Complicated processes and red tape are hampering international trade among the four Central Asian states of Kazakhstan, Kyrgyzstan, Tajikistan and Uzbekistan. These landlocked countries are dependent on costly overland transport for their goods. Inefficient border procedures and time-consuming customs clearance processes prolong the transport time by days or sometimes even weeks. The resulting slow-down in trade processes means higher costs, which particularly impacts small and medium-sized enterprises.

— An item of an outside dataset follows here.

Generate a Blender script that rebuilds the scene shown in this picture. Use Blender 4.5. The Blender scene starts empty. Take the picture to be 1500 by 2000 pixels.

Germany has undertaken to support developing and transition countries in implementing the Trade Facilitation Agreement (TFA) of the World Trade Organization (WTO), which went into effect in February 2017. As members of the WTO, Kazakhstan, Kyrgyzstan and Tajikistan have committed to simplifying customs procedures and harmonising regulations in the transport sector. Uzbekistan has also declared its aim to implement trade facilitation measures and thus to reduce trade costs.

Objective

Trade-oriented companies in Central Asia benefit from cost-cutting measures to facilitate trade.

Approach

The project team focuses its work on three areas:

  1. It supports customs authorities in making risk management an operational aspect of customs controls. A risk management system will reduce the number of physical inspections of incoming goods by concentrating on those that exhibit an increased risk of violation of customs regulations. Companies that act in accordance with the law benefit from faster processes.
  2. Selected cross-border transport and transit processes are being streamlined in the four Central Asian states, for example through simplified guarantee systems for transit goods. The result is lower costs for trading companies as they save time at the border crossing.
  3. The project team assists private sector actors in making better use of the trade facilitation and promotion measures. It involves them in National Trade Facilitation Committees where they can discuss their needs. This exchange is designed to ensure that trade facilitation measures and regional services are geared to the needs of businesses, enabling them to lower their trading costs.